Becciu perde causa civile contro Perlasca

Rigettata la richiesta di danni nei confronti del suo grande accusatore. L’avvocato Sammarco: “Il cardinale condannato anche per abuso dello strumento processuale: dovrà corrispondere a Perlasca un giusto importo risarcitorio”

Adnkronos

Il cardinale Angelo Becciu ha perso la causa civile intentata contro il suo principale accusatore, mons. Alberto Perlasca, testimone chiave nel processo contro l’ex numero due della Segreteria di Stato in corso in Vaticano, ed è stato anche condannato a risarcire le spese per lite temeraria. La decisione è del giudice della II Sezione civile del Tribunale di Como Lorenzo Azzi, che nei mesi scorsi aveva già respinto la richiesta dell’ex Sostituto tesa a ottenere un sequestro conservativo di 500 mila euro nei confronti dello stesso Perlasca e della sua amica Genoveffa Ciferri.

Il giudice dunque ha rigettato la causa, condannando il cardinale a pagare non solo le spese legali ma anche novemila euro di spese per lite temeraria. “L’assoluta evanescenza – e non mera infondatezza – che ammanta la pretesa rivolta nei confronti del convenuto Perlasca – scrive il giudice nella sentenza – giustifica la condanna, in favore di questa sola parte, ai sensi dell’art. 96, III comma, c.p.c., per abuso dello strumento processuale”.

“Sono soddisfatto perché il Tribunale di Como ha riconosciuto la temerarietà e l’assoluta evanescenza delle azioni giudiziarie attivate dal cardinale Becciu nei confronti di monsignor Perlasca, verso il quale aveva richiesto dapprima un sequestro di tutti i suoi beni e poi un maxi-risarcimento danni per asserite condotte persecutorie” commenta all’Adnkronos l’avvocato Pieremilio Sammarco. “Più di ogni commento, vale quanto deciso dal giudice nella sentenza che, nel dichiarare la soccombenza totale del cardinale Becciu, lo ha anche condannato per abuso dello strumento processuale e dovrà quindi corrispondere al monsignor Perlasca un giusto importo risarcitorio”.

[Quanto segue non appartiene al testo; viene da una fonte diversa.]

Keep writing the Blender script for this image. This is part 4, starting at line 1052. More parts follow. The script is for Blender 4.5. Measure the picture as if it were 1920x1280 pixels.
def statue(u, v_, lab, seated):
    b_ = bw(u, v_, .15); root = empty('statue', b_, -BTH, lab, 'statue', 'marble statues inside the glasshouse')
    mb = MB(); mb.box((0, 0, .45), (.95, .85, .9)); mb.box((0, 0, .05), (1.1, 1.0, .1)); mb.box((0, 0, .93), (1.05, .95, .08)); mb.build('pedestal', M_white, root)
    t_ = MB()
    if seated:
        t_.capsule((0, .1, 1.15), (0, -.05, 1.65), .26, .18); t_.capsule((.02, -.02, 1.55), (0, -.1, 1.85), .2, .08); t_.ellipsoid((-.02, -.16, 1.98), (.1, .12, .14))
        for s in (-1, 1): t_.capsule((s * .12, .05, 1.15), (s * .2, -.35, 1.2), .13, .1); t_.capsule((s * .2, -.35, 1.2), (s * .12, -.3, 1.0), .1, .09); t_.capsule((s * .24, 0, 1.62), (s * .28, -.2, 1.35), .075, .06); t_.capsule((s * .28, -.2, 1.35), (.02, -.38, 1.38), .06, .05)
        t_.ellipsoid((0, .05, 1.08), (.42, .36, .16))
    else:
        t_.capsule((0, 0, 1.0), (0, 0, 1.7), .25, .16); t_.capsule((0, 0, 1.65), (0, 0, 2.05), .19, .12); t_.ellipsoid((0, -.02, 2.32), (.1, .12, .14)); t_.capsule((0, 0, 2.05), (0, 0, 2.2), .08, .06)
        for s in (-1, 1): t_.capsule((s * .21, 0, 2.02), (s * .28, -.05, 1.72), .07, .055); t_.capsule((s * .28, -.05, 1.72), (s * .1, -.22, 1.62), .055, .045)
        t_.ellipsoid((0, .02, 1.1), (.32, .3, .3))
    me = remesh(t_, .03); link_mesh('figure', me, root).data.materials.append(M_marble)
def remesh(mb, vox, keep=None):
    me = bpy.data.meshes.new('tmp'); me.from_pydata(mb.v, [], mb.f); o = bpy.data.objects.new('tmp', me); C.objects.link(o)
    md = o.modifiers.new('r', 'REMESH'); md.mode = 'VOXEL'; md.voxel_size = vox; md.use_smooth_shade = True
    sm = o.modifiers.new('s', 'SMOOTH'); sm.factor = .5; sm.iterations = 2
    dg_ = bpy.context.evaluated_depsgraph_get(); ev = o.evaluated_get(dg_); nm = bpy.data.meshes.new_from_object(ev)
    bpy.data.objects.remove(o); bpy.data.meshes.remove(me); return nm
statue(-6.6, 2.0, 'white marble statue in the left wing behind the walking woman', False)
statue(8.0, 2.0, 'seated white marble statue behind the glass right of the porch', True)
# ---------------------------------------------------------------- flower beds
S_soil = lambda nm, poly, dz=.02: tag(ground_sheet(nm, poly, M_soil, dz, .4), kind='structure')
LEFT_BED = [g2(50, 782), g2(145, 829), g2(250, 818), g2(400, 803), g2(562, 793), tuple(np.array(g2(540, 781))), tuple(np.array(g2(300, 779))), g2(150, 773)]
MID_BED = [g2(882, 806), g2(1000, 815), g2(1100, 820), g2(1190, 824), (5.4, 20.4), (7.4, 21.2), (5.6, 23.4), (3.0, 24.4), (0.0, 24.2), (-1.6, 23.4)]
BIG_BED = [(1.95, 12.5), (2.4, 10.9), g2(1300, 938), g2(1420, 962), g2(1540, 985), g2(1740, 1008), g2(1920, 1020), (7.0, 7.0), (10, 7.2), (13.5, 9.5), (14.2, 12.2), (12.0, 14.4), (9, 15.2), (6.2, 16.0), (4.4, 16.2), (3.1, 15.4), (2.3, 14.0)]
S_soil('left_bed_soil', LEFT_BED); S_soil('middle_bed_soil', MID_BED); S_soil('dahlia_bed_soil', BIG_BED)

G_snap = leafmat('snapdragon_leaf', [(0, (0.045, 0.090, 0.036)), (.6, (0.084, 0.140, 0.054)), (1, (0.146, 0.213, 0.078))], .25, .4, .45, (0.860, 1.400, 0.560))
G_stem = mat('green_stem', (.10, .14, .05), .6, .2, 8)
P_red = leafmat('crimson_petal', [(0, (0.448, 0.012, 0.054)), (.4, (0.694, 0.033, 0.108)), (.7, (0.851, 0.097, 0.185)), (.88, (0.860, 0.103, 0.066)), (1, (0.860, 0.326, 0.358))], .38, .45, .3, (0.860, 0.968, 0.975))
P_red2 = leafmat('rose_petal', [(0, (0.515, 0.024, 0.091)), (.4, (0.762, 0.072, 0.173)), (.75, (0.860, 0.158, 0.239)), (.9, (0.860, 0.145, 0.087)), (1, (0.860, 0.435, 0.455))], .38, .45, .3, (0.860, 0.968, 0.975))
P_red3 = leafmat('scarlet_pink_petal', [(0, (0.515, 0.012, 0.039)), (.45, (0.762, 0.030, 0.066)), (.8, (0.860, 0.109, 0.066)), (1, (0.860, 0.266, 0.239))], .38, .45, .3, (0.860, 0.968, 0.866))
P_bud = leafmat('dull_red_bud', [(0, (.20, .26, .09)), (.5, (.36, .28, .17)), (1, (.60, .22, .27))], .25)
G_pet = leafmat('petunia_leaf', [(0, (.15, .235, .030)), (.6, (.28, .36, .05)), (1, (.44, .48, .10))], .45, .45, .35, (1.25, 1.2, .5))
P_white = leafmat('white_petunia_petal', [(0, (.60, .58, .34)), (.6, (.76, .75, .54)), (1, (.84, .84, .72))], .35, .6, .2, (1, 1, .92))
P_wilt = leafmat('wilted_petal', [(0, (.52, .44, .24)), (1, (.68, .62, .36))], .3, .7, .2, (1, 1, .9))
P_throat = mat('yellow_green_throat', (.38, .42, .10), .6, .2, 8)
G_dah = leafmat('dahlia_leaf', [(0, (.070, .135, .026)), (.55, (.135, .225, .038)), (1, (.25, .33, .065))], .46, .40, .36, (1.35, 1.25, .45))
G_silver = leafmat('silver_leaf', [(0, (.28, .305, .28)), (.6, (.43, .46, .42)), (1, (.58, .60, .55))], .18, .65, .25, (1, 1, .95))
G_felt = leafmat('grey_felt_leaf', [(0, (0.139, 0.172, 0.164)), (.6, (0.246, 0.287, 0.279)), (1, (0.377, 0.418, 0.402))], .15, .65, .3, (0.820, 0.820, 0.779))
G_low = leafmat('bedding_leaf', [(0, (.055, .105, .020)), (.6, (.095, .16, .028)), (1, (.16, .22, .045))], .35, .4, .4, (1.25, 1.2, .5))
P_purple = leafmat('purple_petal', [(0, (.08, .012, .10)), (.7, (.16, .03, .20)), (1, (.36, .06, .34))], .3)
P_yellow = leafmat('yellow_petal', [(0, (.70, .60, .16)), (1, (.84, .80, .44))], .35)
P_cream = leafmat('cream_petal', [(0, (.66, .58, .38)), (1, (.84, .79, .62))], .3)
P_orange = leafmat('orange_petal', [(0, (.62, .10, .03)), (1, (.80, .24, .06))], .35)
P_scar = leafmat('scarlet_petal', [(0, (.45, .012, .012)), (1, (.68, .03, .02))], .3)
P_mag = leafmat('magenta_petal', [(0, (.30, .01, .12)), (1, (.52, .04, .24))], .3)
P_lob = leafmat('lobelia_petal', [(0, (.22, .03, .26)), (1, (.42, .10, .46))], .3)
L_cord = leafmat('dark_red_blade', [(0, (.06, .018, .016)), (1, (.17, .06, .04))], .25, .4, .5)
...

Becciu aveva chiesto la condanna al risarcimento, in via solidale, di Perlasca e Ciferri, “individuando l’illecito penale nel delitto di atti persecutori” o, “in subordine, nella contravvenzione di molestia o disturbo alle persone”. Secondo quanto sostenuto a fondamento della pretesa di un risarcimento, “da destinare alle opere di carità”, dietro al “percorso di revisione critica” di Perlasca, principale accusatore del cardinale, vi sarebbe la figura di Genoveffa Ciferri che, per riabilitare la reputazione dell’amico, lo avrebbe indotto a indirizzare le indagini degli inquirenti su Becciu. La Ciferri – secondo quanto sostenuto dal cardinale – avrebbe inoltre posto direttamente in essere un’azione persecutoria nei confronti di Becciu e dei suoi familiari.

“L’attore si è prodigato nella descrizione di una ipotetica ‘azione di vendetta tesa a pregiudicare e danneggiare la persona dell’attore nel tentativo di riabilitare l’oramai compromessa posizione di monsignor Alberto Perlasca’, posta in essere dai convenuti in concorso, ragion per cui delle condotte realizzate da Ciferri dovrebbe essere chiamato a rispondere anche Perlasca”, scrive il giudice, ma la tesi “è rimasta, in questa sede, un’arbitraria illazione, atteso che l’unico elemento documentale agli atti, peraltro prodotto dallo stesso attore, muove in senso contrario, testimoniando una presa di distanza del convenuto dalla convenuta”, e “nella stessa prospettazione attorea Ciferri non si è mai presentata a Becciu quale persona che stesse agendo su incarico o, comunque, sollecitazione del convenuto”.

Sul fronte degli atti persecutori, “l’evento alternativo di danno (perdurante e grave stato di ansia o di paura o fondato timore per l’incolumità o, infine, alterazione delle abitudini di vita) è rimasto completamente indimostrato in giudizio e, anzi, vi sono persino due elementi, forniti dall’attore, che muovono in senso opposto”, scrive il giudice, che poi, per quanto riguarda le molestie, anche telefoniche, le esclude sostenendo che “il destinatario aveva un agevole mezzo a disposizione per sottrarvisi senza dover disattivare l’apparecchio telefonico: il “blocco” del contatto, con riguardo ai messaggi (cfr. doc. 13), e l’avviso al centralino del dicastero, con riguardo alle telefonate”.